Find a function which has limit only in advanced marked points$(a_1,a_2,....a_n)$.
Here is my example.
$g(x) = \begin{cases} 1, & \text{if}~x\in\mathbb{Q} \\ 0, & \text{if}~x\in\Bbb{R}\backslash \Bbb{Q} \end{cases}$
$f(x) = (x-a_1)(x-a_2)...(x-a_n)g(x)$
But the problem I can't solve is that,is there a function which has limit only in advanced given $a_1,a_2...a_n....$ infinite points.
An equivalent way of asking this question is whether there exists a function which is continuous only on a given sequence.
Such a function may fail to exists, for example when your sequence is dense in $\mathbb{R}$ (e.g. $\mathbb{Q}$). Because the set of continuity points must be a $G_\delta$ subset (and therefore cannot be dense and countable).
On the other hand, if your sequence has no limit points, then one can easily construct such a function by dividing $\mathbb{R}$ into intervals, each containing a single element of the sequence, and then define the function on the each interval to be continuous only on that element (for example as you suggested in your question).
If I understand correctly your statement, then as stated this is not possible. You need some further hypothesis on the sequence $(a_n)$.
Otherwise take $a_n$ to be an enumeration of the rationals. If $f$ satisfies your condition then by assigning at each $a_n$ the limit value to $f(a_n)$ you obtain a function which is continuous on the rationals and discontinuous on irrationals. This is not possibly by Baire's category theorem.

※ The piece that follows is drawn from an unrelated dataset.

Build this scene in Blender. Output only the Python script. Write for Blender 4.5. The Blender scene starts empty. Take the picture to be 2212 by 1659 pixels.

When the sequence has no accumulation points there are several ways. You could e.g. use Weierstrass' Factorization Theorem which states that given any sequence $(a_n)_{n\geq 1}$ of complex numbers, with $|a_n|\to \infty$, there is an entire function $h(z)$ whose zeroes are exactly the elements of the sequence (see e.g. the link). Then your argument taking your $g$ and $f(z)=h(z)g(z)$ still goes through. But this may violate your requirement of 'not using series'?
Assume that there is an order preserving bijection between $a_n$ and N. Define $$ f(x)=\frac{1}{n}, \quad x \in[a_n, a_{n+1}). $$
Then the function is discontinuous at every $a_n$ but has a right limit as $x \to a_n$. If, however, you want double-sided limits then take a small $\delta$ and modify as $f(x)=\frac{1}{n}$ for x $\in(a_n-\delta, a_{n}+\delta)$ and $f(x)=i$ inbeween (imaginary). But in this case, you are going outside ot the real numbers. From the perspective of the real numbers, the function is undefined between the intervals.